Yeah. Dylan said in his Biograph album, you should read the liner notes...

Yes, I've read those.

He said, there was this guy who used to play this giant tambourine. It was like as big as a wagon wheel, and that was kind of the inspiration for the song. So I am Mr. Tambourine Man (laughs).

My guess is he didn't actually talk about that with you.

He didn't tell me about that. And probably if he did tell anybody, he'd probably deny it (laughs). Because...I don't know, just because he would. I think he has a wonderful sense of humor. And I think that he has a wonderful ability to let people just let out enough rope to hang themselves. And I think he'd probably do that with me, I think, if he thought that I was attached to being Mr. Tambourine Man, I think he'd just...(laughs hard). I did a TV show with Dylan, I think it was the Les Crane show. And Bob Dylan said -- Les Crane had on a tie. And I was just playing second guitar. And Bob said to Les Crane, he said, Les, I like your tie, man. And Les said, oh, thanks, Bob. And he took it off and he gave it to him. Bob looked at him and he said, Les, I like your boots. So, I mean, it's an example of that.
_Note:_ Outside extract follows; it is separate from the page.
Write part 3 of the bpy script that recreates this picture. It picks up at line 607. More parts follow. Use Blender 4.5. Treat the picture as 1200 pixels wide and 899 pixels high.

If you get attached to anything, he'll run the rope out for you.

What do you think of the song itself, "Mr. Tambourine Man"?

I like it. I think it's a good song. I do. And it's about me (laughs). If I had a big ego...well, I do have a big ego. But if I wanted to fuel it, that'd be a way to do it.

What did you think of the Byrds' version?

I liked it. I thought it was very good. I still remember their hook (sings opening bass line). I always thought Roger [McGuinn]-- I always thought he was a wonderfully sophisticated musician.